Maps of where we’ve been as readers would reveal huge white areas of uncharted territory, as well as a few places we’d rather our peers not know we visited. You’d never talk about what happened that night in Tijuana’s Zona Roja; why would you admit you read John Grisham? I even have it on good authority that some academic tough guys (both men and women) read blogs.

Reading has always been one of the main joys in my life, but for a while, as a teen, all I could read were Alistair MacLean adventure novels, with such titles as The Way to Dusty Death, When Eight Bells Toll, and Breakheart Pass. Several movies were made from the books, including Guns of Navarone, Where Eagles Dare, and Ice Station Zebra, with big stars, such as Richard Burton and Rock Hudson. But it’s only conflating three plots to say the books are about a race-car driver with a faked drinking problem who joins forces with knife-throwing circus-performer friends to defeat Nazis in Antarctica.

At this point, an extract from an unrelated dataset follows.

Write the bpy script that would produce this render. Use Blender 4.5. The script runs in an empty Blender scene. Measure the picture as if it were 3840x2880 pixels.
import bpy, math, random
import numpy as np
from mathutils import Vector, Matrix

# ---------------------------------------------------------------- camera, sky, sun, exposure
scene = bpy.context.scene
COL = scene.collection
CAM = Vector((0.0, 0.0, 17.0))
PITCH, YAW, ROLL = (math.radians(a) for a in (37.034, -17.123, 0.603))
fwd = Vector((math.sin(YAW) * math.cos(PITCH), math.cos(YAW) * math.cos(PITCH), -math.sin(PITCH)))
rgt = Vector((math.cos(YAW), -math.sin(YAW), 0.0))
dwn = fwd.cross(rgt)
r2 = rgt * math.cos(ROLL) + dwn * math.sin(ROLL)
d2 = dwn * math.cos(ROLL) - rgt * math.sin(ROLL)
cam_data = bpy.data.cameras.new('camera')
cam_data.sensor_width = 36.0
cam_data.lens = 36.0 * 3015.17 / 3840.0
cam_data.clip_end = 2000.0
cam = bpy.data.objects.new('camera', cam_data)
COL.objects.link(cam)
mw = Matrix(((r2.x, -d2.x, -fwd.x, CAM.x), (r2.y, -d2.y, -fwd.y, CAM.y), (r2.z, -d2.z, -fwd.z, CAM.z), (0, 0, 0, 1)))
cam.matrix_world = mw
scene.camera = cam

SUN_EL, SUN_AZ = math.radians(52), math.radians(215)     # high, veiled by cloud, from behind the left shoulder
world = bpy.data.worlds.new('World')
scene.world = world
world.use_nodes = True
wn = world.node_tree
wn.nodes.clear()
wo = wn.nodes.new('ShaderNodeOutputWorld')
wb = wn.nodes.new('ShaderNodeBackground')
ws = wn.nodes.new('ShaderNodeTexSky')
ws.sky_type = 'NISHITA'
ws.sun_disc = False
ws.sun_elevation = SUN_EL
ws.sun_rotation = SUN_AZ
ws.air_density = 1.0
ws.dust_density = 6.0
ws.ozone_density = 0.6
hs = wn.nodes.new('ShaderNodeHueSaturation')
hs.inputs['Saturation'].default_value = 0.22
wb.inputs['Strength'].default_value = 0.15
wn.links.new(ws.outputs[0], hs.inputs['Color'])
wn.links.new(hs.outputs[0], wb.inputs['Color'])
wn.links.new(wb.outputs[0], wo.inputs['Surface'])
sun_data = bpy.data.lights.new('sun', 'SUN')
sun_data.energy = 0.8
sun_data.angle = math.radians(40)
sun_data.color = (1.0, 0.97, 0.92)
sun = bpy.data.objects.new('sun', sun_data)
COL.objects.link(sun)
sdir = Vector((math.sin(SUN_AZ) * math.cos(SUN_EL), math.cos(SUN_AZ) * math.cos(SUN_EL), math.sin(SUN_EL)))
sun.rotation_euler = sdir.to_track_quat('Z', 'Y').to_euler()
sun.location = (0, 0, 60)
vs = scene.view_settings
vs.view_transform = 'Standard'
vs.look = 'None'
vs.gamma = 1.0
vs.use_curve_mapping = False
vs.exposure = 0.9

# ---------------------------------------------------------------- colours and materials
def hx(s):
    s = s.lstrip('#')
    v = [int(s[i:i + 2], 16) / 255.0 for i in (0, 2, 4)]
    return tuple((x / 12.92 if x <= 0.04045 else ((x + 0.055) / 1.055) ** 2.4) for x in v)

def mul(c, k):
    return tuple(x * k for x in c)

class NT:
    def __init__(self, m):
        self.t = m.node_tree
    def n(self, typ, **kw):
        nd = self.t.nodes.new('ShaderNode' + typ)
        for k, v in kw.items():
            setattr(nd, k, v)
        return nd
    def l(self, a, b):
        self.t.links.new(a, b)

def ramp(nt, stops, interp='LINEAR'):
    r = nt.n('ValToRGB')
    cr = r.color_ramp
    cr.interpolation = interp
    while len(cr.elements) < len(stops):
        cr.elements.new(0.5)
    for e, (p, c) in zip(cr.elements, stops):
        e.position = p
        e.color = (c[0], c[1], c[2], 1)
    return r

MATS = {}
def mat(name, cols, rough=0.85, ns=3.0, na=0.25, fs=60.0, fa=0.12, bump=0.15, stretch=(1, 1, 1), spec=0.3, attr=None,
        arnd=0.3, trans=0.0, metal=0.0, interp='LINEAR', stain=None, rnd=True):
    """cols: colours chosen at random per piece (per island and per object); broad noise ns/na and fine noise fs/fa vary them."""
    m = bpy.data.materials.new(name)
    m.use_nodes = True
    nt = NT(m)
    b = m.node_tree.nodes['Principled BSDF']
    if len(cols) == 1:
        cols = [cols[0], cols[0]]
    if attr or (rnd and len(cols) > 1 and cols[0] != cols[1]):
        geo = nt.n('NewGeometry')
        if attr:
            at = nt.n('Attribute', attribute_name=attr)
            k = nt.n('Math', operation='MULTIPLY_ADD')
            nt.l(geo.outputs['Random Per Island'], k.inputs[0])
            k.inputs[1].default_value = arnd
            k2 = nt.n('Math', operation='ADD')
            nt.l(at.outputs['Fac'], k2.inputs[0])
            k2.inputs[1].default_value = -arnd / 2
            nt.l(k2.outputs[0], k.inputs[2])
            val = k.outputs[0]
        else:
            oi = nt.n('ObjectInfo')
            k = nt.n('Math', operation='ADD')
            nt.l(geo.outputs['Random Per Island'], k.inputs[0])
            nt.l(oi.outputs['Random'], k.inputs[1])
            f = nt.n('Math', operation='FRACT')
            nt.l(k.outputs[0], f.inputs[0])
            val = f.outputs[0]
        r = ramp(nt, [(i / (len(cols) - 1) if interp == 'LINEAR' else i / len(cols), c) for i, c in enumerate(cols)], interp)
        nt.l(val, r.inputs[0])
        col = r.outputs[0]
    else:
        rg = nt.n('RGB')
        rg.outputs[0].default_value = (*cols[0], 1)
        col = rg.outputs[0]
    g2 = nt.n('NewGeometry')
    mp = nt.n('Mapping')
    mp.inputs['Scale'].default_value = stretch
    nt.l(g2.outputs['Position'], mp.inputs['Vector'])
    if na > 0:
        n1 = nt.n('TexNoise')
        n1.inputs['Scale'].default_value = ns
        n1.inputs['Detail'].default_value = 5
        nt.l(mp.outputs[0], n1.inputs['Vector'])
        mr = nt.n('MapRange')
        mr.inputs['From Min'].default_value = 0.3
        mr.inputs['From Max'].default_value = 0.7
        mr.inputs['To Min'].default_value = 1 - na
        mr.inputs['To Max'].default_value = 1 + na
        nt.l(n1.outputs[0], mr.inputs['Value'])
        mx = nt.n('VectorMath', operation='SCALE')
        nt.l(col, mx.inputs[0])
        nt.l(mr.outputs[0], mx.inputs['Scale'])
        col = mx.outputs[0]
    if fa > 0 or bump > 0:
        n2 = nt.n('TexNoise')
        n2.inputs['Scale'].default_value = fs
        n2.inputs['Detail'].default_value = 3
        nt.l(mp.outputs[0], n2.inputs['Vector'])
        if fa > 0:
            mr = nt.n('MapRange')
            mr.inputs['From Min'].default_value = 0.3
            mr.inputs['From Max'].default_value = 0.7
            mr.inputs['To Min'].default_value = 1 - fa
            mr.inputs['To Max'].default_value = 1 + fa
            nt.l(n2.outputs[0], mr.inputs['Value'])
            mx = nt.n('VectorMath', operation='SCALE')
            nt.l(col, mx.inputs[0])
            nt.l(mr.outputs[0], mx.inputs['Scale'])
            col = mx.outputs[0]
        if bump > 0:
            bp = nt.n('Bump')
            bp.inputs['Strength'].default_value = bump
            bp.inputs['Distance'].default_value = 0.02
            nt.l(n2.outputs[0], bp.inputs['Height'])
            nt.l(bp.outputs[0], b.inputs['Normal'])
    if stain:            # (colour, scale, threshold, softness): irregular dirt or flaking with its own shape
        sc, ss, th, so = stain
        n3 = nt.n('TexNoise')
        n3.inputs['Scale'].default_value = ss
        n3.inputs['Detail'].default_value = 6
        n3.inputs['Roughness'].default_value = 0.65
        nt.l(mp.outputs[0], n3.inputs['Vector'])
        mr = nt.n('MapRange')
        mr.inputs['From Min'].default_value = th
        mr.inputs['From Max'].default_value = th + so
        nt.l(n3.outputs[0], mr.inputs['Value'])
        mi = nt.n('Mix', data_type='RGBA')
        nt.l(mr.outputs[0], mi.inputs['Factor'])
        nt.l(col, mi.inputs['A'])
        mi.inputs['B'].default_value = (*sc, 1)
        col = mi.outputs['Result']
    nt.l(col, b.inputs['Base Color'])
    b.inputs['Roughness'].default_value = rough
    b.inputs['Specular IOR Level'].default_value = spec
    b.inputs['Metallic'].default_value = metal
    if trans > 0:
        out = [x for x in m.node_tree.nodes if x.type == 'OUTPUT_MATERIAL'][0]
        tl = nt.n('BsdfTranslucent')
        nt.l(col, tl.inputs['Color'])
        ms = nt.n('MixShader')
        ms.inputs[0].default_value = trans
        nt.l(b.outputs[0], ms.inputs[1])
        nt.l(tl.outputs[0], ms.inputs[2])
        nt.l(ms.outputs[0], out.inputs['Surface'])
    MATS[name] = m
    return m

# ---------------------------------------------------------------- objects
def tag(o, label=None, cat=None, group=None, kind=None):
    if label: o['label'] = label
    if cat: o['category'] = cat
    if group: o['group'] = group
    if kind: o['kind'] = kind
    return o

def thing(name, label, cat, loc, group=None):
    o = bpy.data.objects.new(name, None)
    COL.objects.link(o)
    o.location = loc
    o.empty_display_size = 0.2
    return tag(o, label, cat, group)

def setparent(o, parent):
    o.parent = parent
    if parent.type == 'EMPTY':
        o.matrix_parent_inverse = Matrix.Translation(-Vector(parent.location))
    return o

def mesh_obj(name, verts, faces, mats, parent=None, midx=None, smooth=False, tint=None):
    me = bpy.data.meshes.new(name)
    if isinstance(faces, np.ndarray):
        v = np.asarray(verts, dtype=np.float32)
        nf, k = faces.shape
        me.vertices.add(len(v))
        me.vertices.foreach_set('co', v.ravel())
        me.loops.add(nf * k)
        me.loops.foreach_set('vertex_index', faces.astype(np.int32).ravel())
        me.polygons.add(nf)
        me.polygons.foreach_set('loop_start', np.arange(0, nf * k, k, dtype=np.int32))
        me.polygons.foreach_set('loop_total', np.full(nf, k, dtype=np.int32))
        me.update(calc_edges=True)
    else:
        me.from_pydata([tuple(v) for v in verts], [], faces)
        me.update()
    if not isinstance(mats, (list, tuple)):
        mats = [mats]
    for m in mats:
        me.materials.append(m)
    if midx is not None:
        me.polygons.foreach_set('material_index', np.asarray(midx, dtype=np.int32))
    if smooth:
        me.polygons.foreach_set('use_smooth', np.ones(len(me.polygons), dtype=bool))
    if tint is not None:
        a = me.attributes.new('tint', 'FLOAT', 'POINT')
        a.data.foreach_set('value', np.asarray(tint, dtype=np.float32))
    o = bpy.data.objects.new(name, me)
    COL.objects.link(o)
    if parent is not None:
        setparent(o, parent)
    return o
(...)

Apart from the escapist entertainment they offered at a difficult time in my life, the bad books did good things. For one, they led me back down the path to civilization, stopping at Fleming, Greene, Hemingway, and Turgenev.

They also taught me something about writing. In my armchair, I was thrilled when the protagonist clutched the end of a rope dangling from a ship steaming full-speed in icy seas. He manfully hand-over-handed it up to a porthole, forced his way in, gulped brandy from the captain’s snifter, and strode off to defeat evil. Years later I marveled at the actual pain of icy water, when, as a diver, I worked with hypothermia so severe I couldn’t say my name, and I wouldn’t have been able to climb out of the water without the help of three men. Aha, writing is a trick, I realized, and one has a responsibility to write about what one really believes is true, such as human relationships, even those with books. Adventure is to the boy what love becomes to the man.

One scholar I know still gets weepy remembering a book series called Larry of Little League. What are the places on your reading map you’d rather not discuss?